» GIVEN TASK
Quote every line as written. Omit pictures.

» DATASET EXCERPT
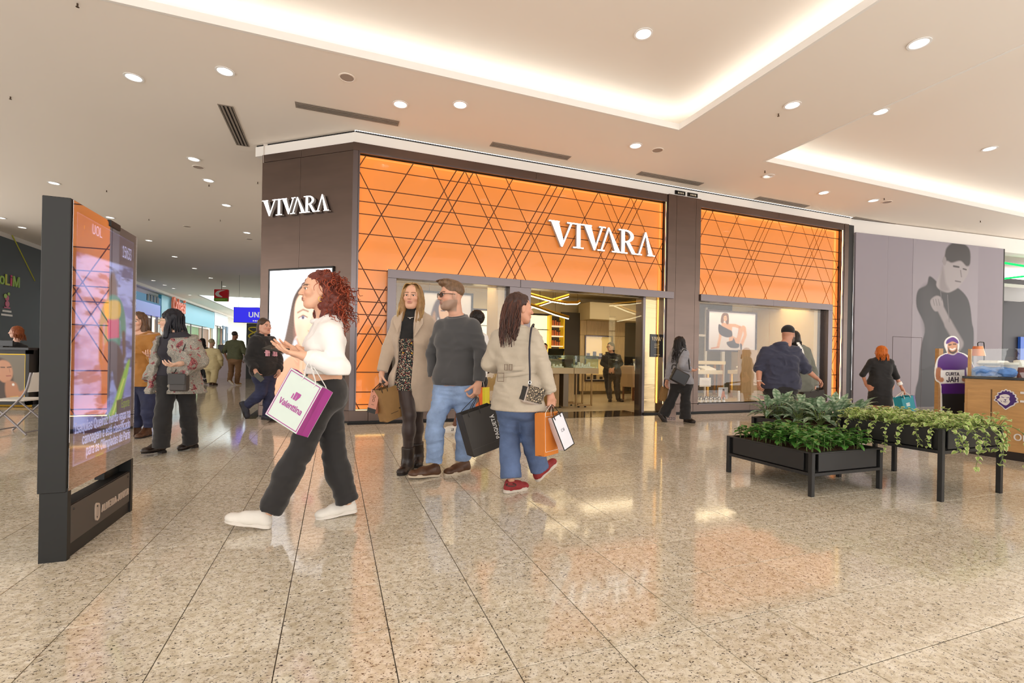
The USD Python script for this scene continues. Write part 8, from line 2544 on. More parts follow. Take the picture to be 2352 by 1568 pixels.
for q, (tx, wq_) in enumerate((("Isaquias Queiroz herda vaga na", 0.97), ("canoagem e está classificado", 0.86), ("para as Olimpíadas de Paris", 0.80))):
    on_screen(tx, 0.99, 0.128 - 0.052 * q, 0.056, right=True, sx=-wq_)
on_screen("Esporte", 0.97, 0.185, 0.052, glow("screen_green", (190, 224, 70), 1.0), right=True, sx=0.52)
on_screen("15h33", 0.95, 0.905, 0.075, right=True, sx=0.45)
on_screen("UOL", 0.22, 0.945, 0.055, sx=0.8)
on_screen("ı", 0.10, 0.945, 0.03, glow("screen_orange", (255, 190, 60), 1.0), name="screen_emblem")
add(o, "glass", bx(0.1155, 0.1175, 0.004, TW - 0.004, zs_ - 0.015, TZ - 0.006), pane_mat("totem_glass", (1, 1, 1), 0.30))
add(o, "top_camera", bx(0.104, 0.124, TW * 0.50, TW * 0.66, TZ - 0.035, TZ + 0.004, 0.003), DARK)

# ================================================================ folding chair, counter and the dark wall on the left
o = thing("folding_chair", "white plastic folding chair with grey tube legs left of the totem", "chair", W(48, 960, 6.15) * [1, 1, 0], 8)
TUBE = M("tube_grey", (150, 146, 150), 0.35, 0.6)
PLAS = M("plastic_white", (226, 222, 216), 0.45)
f = Field(0.02); f.cone((-0.18, -0.17, 0.45), (0.16, -0.17, 0.44), 0.022, 0.022); f.cone((-0.18, 0.17, 0.45), (0.16, 0.17, 0.44), 0.022, 0.022); f.cone((-0.18, 0, 0.446), (0.16, 0, 0.436), 0.024, 0.024, 0.1)
V, Fc = (lambda p: p)(bx(-0.22, 0.19, -0.20, 0.20, 0.43, 0.455, 0.012).vertices.copy()), None
add(o, "seat", bx(-0.23, 0.19, -0.205, 0.205, 0.432, 0.456, 0.010), PLAS, 40)
bk_ = []
for y in np.linspace(-0.20, 0.20, 9):
    bk_.append((0.235 + 0.03 * math.cos(y * 7) - 0.02, y))
v = []
for z, lean in ((0.55, 0.0), (0.62, 0.012), (0.72, 0.035), (0.80, 0.06)):
    v += [(x + lean, y, z) for x, y in bk_]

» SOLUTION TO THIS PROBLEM
The USD Python script for this scene continues. Write part 8, from line 2544 on. More parts follow. Take the picture to be 2352 by 1568 pixels.
for q, (tx, wq_) in enumerate((("Isaquias Queiroz herda vaga na", 0.97), ("canoagem e está classificado", 0.86), ("para as Olimpíadas de Paris", 0.80))):
    on_screen(tx, 0.99, 0.128 - 0.052 * q, 0.056, right=True, sx=-wq_)
on_screen("Esporte", 0.97, 0.185, 0.052, glow("screen_green", (190, 224, 70), 1.0), right=True, sx=0.52)
on_screen("15h33", 0.95, 0.905, 0.075, right=True, sx=0.45)
on_screen("UOL", 0.22, 0.945, 0.055, sx=0.8)
on_screen("ı", 0.10, 0.945, 0.03, glow("screen_orange", (255, 190, 60), 1.0), name="screen_emblem")
add(o, "glass", bx(0.1155, 0.1175, 0.004, TW - 0.004, zs_ - 0.015, TZ - 0.006), pane_mat("totem_glass", (1, 1, 1), 0.30))
add(o, "top_camera", bx(0.104, 0.124, TW * 0.50, TW * 0.66, TZ - 0.035, TZ + 0.004, 0.003), DARK)

# ================================================================ folding chair, counter and the dark wall on the left
o = thing("folding_chair", "white plastic folding chair with grey tube legs left of the totem", "chair", W(48, 960, 6.15) * [1, 1, 0], 8)
TUBE = M("tube_grey", (150, 146, 150), 0.35, 0.6)
PLAS = M("plastic_white", (226, 222, 216), 0.45)
f = Field(0.02); f.cone((-0.18, -0.17, 0.45), (0.16, -0.17, 0.44), 0.022, 0.022); f.cone((-0.18, 0.17, 0.45), (0.16, 0.17, 0.44), 0.022, 0.022); f.cone((-0.18, 0, 0.446), (0.16, 0, 0.436), 0.024, 0.024, 0.1)
V, Fc = (lambda p: p)(bx(-0.22, 0.19, -0.20, 0.20, 0.43, 0.455, 0.012).vertices.copy()), None
add(o, "seat", bx(-0.23, 0.19, -0.205, 0.205, 0.432, 0.456, 0.010), PLAS, 40)
bk_ = []
for y in np.linspace(-0.20, 0.20, 9):
    bk_.append((0.235 + 0.03 * math.cos(y * 7) - 0.02, y))
v = []
for z, lean in ((0.55, 0.0), (0.62, 0.012), (0.72, 0.035), (0.80, 0.06)):
    v += [(x + lean, y, z) for x, y in bk_]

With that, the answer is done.